Bio
Andrew C. Winner is Adjunct Professor of Strategic Studies at SAIS Europe
Professor, Strategic and Operational Research Department, US Naval War College
Andrew C. Winner is Professor of Strategic Studies at the Naval War College, Newport, Rhode Island. He held the position of Chair of the Strategic and Operational Research Department, at the Naval War College (2013-2019). His areas of focus are South Asia, counterproliferation, European security, the Indian Ocean, maritime partnerships, and maritime strategy. He is director of the Indian Ocean Studies Group at the Naval War College. In June 2007, he was awarded the Navy Meritorious Civilian Service Award for his work on the Navy’s new maritime strategy. Prior to his current appointment, he was a senior staff member at the Institute for Foreign Policy Analysis. Prior to joining the Institute, he held positions at the U.S. Department of State on the staff of the Under Secretary of State for Arms Control and International Security Affairs and in the Bureau of Political-Military Affairs where he worked on nonproliferation, security in the Persian Gulf, NATO enlargement, arms transfer policy, and security assistance. He also worked in the Office of the Secretary of Defense on conventional arms control. He holds a PhD from the University of Maryland, College Park, an M.A. from the Johns Hopkins University Paul H. Nitze School of Advanced International Studies (SAIS), and an A.B. from Hamilton College.
Courses
- Strategy and Policy (virtual)
This course is an introduction to strategic studies, which deals with the preparation and use of military power to serve the ends of politics. Although the treatment is topical (meaning with classes and readings covering current-day issues), two themes run throughout: (1) the nature of war based largely, but not exclusively, on Carl von Clausewitz's On War and (2) the evolution of warfare from the late nineteenth century to the present. There are no prerequisites for this course; nevertheless, students will require a basic grasp of 20th and 21st century history. This course is NOT just for Security, Strategy, and Statecraft focus area students in the MAIR program. It provides a great way for all students to learn about how military force is thought about and used.

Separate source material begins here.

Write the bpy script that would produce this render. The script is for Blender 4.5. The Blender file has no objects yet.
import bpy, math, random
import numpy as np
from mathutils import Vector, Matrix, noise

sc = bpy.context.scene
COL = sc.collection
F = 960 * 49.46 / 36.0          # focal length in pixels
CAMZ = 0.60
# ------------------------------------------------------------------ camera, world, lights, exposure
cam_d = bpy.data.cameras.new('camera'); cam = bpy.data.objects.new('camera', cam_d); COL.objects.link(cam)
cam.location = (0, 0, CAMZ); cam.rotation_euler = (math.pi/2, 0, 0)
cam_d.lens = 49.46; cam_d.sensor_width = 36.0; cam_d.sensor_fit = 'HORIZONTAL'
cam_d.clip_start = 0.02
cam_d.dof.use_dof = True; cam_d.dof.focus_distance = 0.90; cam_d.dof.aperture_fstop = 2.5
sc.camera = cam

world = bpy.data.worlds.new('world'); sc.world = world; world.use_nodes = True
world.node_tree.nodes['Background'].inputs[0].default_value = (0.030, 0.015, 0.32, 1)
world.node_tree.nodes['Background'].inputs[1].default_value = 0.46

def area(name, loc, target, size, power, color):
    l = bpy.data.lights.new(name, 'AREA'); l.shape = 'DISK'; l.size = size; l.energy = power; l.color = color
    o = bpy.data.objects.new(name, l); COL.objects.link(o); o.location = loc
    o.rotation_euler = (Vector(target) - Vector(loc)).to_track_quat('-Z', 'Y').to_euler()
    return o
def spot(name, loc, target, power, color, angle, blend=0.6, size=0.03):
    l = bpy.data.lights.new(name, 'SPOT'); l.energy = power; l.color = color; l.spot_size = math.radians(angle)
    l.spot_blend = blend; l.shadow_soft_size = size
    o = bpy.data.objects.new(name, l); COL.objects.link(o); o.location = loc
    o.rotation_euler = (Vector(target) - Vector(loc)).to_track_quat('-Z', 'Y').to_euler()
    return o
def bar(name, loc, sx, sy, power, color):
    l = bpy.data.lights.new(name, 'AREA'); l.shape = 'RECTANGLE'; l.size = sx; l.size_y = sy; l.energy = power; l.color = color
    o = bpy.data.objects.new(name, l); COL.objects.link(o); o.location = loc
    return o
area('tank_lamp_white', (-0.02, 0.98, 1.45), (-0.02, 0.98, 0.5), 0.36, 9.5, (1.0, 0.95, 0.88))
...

The course is divided into three main parts: an introductory discussion of strategic theory, focused on Clausewitz and other major theorists and their theories of war; an examination of mass warfare that emerged in the nineteenth through the mid-twentieth century; and an examination of challenges that have emerged to that paradigm since World War II.
The course is taught through a combination of discussion and lecture. By the course’s conclusion, students will understand the theory and history of strategic studies and will be equipped to apply that knowledge to the major dilemmas animating international security affairs today.